Selective-area van der Waals epitaxy of h-BN/graphene heterostructures via He$^{+}$ irradiation-induced defect-engineering in 2D substrates

TL;DR

This paper introduces a method for precise, selective growth of h-BN on graphene using focused He+ ion beams to create defect sites, enabling scalable and reproducible 2D heterostructure fabrication.

Contribution

It presents a novel defect-engineering approach for deterministic, selective-area van der Waals epitaxy of 2D heterostructures, improving control and scalability.

Findings

Defect sites enable targeted h-BN nucleation.

Growth quality is controlled by ion beam parameters.
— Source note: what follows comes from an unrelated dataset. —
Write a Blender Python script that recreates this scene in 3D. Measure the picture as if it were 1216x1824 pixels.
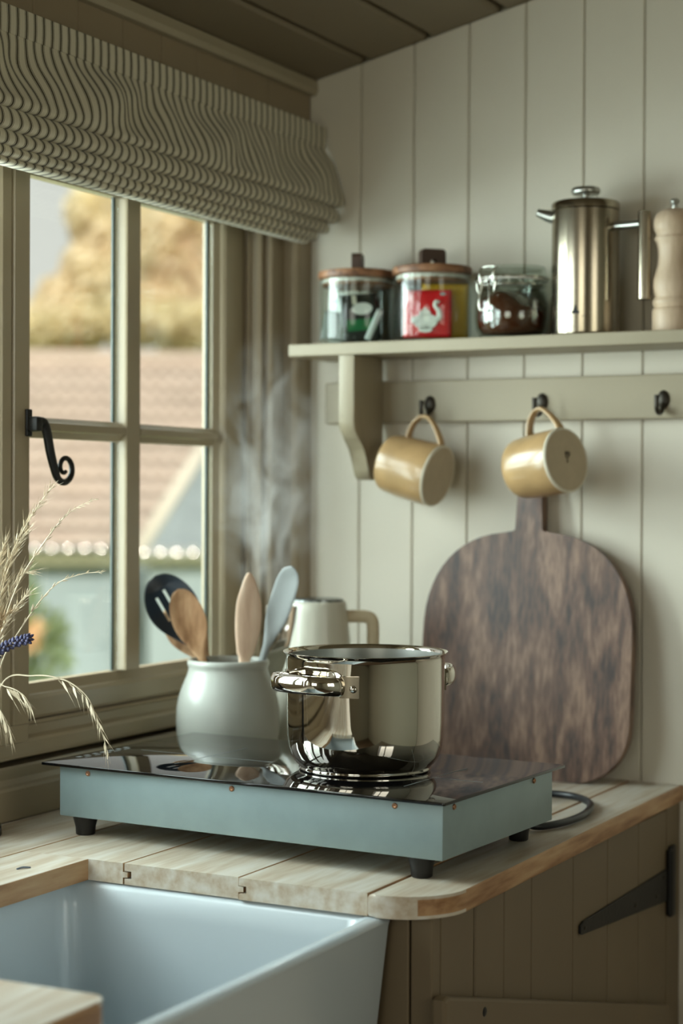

h-BN layers exhibit electron tunneling similar to transferred layers.

Abstract

The combination of two-dimensional (2D) materials into heterostructures enabled the formation of atomically thin devices with designed properties. To achieve a high density, bottom-up integration, the growth of these 2D heterostructures via van der Waals epitaxy (vdWE) is an attractive alternative to the currently mostly employed mechanical transfer, which is still problematic in terms of scaling and reproducibility. However, controlling the location of the nuclei formation remains a key challenge in vdWE. Here, we use a focused He ion beam for a deterministic placement of defects in graphene substrates, which act as preferential nucleation sites for the growth of insulating, 2D hexagonal boron nitride (h-BN). We demonstrate a mask-free, selective-area vdWE (SAvdWE), where nucleation yield and crystal quality of h-BN is controlled by the ion beam parameter used for the defect formation. Moreover, we show that h-BN grown via SAvdWE has electron tunneling characteristics comparable to those of mechanically transferred layers, thereby lying the foundation for a reliable, high density array fabrication of 2D heterostructures for device integration via defect engineering in 2D substrates.